Angel would lie in front of the stove with her belly up purring. Eventually I would shut off the fan and go to bed. By the time I got up in the morning, the cabin temperature was in the low 60s and I would stoke again. Carol left plenty of wood for me to split and stack.

She also scheduled one visit from a Chimney Sweep during her trip, and he came wearing a tall stovepipe hat and singing traditional British songs from the 1800s. He was prepared not only to clean the chimney but to entertain. Quite a spectacle.

In January I determined that I could no longer afford school on what I was making at Al’s. So my education was put on hold, with the intention of getting some student loans and going back either in Summer or Fall `88. I also needed to find another place to live, because Carol would be coming home soon. A basement apartment at my friend Gary’s house was available, so I packed and headed back to Shoreline. This was the same friend Gary who worked at The Fish Bowl.
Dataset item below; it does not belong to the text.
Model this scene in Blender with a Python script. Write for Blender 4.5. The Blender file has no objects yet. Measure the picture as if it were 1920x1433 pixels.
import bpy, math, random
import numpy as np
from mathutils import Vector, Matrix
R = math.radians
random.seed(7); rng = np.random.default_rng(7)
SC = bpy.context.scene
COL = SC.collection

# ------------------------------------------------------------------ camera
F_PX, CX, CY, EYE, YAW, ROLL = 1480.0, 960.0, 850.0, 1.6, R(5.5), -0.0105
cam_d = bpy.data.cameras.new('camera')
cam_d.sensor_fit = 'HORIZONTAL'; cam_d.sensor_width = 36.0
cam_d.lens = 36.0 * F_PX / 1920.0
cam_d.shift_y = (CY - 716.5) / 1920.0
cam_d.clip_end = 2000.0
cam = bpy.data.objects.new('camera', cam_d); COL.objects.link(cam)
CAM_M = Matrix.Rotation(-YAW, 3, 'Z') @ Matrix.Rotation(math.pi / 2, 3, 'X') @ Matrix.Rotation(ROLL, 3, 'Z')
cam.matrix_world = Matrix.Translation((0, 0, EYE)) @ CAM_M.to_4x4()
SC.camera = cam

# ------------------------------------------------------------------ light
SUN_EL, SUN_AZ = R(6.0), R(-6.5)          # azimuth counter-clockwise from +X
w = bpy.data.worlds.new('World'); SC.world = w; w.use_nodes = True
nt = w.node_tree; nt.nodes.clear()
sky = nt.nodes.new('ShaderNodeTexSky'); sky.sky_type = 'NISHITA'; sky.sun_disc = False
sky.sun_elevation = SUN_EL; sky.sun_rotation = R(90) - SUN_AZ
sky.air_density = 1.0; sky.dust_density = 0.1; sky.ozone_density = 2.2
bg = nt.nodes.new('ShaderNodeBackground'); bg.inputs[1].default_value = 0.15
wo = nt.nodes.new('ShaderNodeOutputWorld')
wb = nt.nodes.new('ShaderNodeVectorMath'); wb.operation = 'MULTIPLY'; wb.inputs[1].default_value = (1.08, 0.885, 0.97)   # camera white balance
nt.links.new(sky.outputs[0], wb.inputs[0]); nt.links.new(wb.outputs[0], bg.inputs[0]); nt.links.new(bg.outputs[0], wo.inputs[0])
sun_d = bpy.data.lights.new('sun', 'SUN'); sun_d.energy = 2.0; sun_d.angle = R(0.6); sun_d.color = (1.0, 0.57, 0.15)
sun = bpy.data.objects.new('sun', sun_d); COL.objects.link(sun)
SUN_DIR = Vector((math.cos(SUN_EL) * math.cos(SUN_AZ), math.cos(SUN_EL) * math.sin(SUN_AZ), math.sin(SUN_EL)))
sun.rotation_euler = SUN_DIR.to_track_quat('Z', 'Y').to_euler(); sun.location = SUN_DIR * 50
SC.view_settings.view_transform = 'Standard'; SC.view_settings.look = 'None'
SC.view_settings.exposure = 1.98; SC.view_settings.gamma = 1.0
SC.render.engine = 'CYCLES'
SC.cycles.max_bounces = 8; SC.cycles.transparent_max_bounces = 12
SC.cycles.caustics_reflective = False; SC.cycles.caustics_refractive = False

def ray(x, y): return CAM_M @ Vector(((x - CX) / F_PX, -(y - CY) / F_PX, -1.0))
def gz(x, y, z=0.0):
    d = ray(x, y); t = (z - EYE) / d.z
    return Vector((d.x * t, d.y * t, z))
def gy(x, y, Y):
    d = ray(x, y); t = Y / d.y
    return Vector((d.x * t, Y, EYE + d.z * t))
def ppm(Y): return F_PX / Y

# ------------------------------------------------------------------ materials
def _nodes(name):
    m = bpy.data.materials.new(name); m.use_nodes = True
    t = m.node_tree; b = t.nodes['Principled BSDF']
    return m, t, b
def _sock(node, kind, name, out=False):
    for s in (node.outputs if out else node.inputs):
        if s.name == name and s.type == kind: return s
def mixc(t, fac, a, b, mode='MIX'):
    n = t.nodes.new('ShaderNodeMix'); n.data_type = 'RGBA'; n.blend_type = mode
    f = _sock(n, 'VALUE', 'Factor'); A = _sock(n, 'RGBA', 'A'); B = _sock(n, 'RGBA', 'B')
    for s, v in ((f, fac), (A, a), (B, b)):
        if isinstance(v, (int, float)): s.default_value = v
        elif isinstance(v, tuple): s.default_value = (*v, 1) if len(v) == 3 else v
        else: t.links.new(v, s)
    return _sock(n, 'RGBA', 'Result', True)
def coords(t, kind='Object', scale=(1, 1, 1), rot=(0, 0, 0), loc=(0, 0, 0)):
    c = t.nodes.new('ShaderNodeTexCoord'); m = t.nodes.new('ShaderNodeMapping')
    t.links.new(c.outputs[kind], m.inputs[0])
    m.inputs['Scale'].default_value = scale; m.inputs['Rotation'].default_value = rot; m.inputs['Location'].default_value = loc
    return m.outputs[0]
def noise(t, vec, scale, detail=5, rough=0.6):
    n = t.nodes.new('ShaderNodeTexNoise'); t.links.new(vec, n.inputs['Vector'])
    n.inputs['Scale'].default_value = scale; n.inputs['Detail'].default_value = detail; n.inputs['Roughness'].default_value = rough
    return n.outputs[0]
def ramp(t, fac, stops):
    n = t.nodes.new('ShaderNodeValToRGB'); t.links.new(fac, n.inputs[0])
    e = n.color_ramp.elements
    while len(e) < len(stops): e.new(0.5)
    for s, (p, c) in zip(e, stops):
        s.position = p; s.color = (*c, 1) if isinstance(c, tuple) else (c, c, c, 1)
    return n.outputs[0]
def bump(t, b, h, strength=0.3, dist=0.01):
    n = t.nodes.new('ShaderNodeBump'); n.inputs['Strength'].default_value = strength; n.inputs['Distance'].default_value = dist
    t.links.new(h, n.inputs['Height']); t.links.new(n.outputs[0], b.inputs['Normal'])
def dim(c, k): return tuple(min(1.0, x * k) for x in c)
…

Today Carol and the Cabin are still there. The structure is nearly 100 years old and has been upgraded with newer windows. My sister and her husband still own the house next door; now all other sides of the Cabin are surrounded by homes built around 1988. The outside of the house still looks the same, almost like a time capsule. I love seeing it every time we are out visiting Jan and the family, because it reminds me of starting over, and starting on my own.